Удивительно не то, что ответственные за мероприятия приходили в ужас от моих выступлений, удивительно то, что эти выступления некоторое время все-таки сходили мне с рук. Иногда мне кажется, что ввиду невероятности. То, в чем других надо было уличать или приписывать им с помощью "силовых методов", здесь человек просто произносил публично:
Мне каждое слово
Будет уликою
Минимум
На десять лет.
Иду по Москве,
Переполненной шпиками,
Как настоящий поэт.
Не надо слежек!
К чему шатания!
А папки бумаг
Дефицитные!
Жаль!
Я сам,
Всем своим существованием -
Компрометирующий материал.
Эти стихи, как я потом узнал, не возмущали, а даже умиляли гэбистов.
Должен сказать, что поглощенность литературой не только не отвращала меня от общественных и идеологических тревог, а, наоборот, еще больше приковывала к ним. Ибо, к несчастью, литература стала зависеть от этих материй. Давление общественной ситуации отражалось на всем. Даже многомудрые рассуждения типа: поэзия это "что" или "как"? - были косвенным приспособлением к страшным и бессмысленным обстоятельствам, попыткой придать разрешенной деятельности видимость творческой, вообще - осмысленной. Чтоб как-то абстрагироваться от действия прямых обессмысливающих факторов, таких, как Лубянка.

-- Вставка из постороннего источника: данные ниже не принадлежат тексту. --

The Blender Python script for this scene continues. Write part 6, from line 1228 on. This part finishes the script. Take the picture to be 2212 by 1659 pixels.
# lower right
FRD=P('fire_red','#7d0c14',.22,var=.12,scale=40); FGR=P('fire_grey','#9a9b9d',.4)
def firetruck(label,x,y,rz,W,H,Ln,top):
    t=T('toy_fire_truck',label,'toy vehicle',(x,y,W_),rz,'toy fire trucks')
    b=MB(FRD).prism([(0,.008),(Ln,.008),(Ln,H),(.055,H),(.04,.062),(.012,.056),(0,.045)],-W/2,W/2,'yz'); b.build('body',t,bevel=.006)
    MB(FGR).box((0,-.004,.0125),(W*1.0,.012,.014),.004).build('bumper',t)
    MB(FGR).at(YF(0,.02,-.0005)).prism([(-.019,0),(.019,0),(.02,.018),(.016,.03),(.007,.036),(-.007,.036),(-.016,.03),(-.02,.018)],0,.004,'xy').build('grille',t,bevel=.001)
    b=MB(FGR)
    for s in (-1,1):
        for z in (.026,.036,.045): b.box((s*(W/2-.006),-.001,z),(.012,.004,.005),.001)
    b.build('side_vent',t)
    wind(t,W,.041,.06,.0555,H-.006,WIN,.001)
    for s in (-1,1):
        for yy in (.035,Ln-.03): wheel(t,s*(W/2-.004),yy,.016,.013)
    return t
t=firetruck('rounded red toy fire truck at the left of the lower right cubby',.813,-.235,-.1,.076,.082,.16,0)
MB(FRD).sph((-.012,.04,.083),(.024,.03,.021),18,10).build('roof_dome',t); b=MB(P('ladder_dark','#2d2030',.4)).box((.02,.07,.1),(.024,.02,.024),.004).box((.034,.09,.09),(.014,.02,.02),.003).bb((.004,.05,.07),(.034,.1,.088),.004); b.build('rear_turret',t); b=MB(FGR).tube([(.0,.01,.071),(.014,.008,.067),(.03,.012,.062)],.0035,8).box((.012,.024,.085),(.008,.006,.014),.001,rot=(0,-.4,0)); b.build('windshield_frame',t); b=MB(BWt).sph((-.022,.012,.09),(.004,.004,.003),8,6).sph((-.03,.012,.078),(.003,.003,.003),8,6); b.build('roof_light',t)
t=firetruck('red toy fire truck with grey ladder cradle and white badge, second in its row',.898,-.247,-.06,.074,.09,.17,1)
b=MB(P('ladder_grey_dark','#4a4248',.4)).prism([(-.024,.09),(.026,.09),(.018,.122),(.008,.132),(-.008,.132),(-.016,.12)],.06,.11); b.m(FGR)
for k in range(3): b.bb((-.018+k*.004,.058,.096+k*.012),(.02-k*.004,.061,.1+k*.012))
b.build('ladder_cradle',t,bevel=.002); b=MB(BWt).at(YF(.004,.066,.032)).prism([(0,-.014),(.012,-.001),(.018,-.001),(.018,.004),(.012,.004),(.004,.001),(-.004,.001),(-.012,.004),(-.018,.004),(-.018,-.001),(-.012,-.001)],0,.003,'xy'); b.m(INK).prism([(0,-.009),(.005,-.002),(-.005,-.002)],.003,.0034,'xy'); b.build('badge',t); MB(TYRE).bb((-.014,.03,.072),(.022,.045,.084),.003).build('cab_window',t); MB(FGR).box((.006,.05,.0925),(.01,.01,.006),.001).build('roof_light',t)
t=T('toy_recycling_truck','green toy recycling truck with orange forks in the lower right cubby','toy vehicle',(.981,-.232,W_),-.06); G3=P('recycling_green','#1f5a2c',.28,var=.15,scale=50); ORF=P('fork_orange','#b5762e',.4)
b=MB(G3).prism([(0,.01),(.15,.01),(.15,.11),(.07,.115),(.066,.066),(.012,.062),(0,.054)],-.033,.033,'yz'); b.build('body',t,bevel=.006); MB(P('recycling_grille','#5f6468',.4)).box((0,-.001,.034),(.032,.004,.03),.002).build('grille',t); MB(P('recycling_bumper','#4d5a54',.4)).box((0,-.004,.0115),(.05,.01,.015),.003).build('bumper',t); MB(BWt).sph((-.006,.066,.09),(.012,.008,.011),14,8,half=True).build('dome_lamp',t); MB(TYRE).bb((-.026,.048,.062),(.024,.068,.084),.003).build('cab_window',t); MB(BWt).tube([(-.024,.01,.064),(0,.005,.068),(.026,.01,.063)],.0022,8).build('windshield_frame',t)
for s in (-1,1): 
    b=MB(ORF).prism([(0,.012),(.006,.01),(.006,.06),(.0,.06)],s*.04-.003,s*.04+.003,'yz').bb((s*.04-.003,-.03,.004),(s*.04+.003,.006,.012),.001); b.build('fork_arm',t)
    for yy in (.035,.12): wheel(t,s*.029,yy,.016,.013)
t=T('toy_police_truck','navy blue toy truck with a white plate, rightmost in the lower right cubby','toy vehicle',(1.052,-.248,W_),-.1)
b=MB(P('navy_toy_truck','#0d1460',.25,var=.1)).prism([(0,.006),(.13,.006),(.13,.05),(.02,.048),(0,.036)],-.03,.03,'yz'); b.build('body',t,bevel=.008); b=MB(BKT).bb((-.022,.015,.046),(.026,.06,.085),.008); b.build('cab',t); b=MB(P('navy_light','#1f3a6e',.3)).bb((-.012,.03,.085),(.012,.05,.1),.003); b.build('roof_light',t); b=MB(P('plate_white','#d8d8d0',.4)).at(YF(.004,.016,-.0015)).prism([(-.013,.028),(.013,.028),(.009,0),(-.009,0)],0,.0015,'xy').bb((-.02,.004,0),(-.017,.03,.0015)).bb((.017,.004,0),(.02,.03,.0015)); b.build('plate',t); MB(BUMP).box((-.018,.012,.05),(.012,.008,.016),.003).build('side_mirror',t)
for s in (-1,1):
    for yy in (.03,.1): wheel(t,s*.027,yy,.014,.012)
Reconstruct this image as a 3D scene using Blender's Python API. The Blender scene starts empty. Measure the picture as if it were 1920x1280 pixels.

Я многое уже знал о Лубянке. А в смысле состава заключенных даже идеализировал ее как место, где наряду с немецкими шпионами содержат и мучают настоящих революционеров (их я в свою очередь тоже идеализировал). Но настоящей правды о ней я не знал. Проходя мимо нее к расположенному рядом Политехническому, где кипели наши страсти, я бы все равно не мог догадаться, например, что, как только кончится война, там сразу начнут "готовить материал" на... маршала Жукова как главу организованного им антисоветского военного заговора. И что для этой цели будут арестовывать офицеров и генералов, часто вполне заслуженных (например, маршала авиации Новикова и генерал-лейтенанта Крюкова), и стараться выбить из них нужные показания - и не столько о заговоре, сколько о высказываниях Жукова насчет того, что главную роль в разгроме Германии сыграл не великий генералиссимус, а он, Жуков. И вообще - что карательные органы вождь сумел превратить в свои личные когти... Этого никто себе не представлял. Но оно висело над действительностью, было ее атмосферой. А культ подлинного коммунизма с его мировой революцией и другими аксессуарами был естественной реакцией на эту атмосферу, поисками твердой почвы среди хляби. Мудростью это не было. Немудрым, наверно, было и мое концентрированное внимание к "1937 году" как к трагедии революции. Хотя бы потому, что до него были коллективизация и раскулачивание.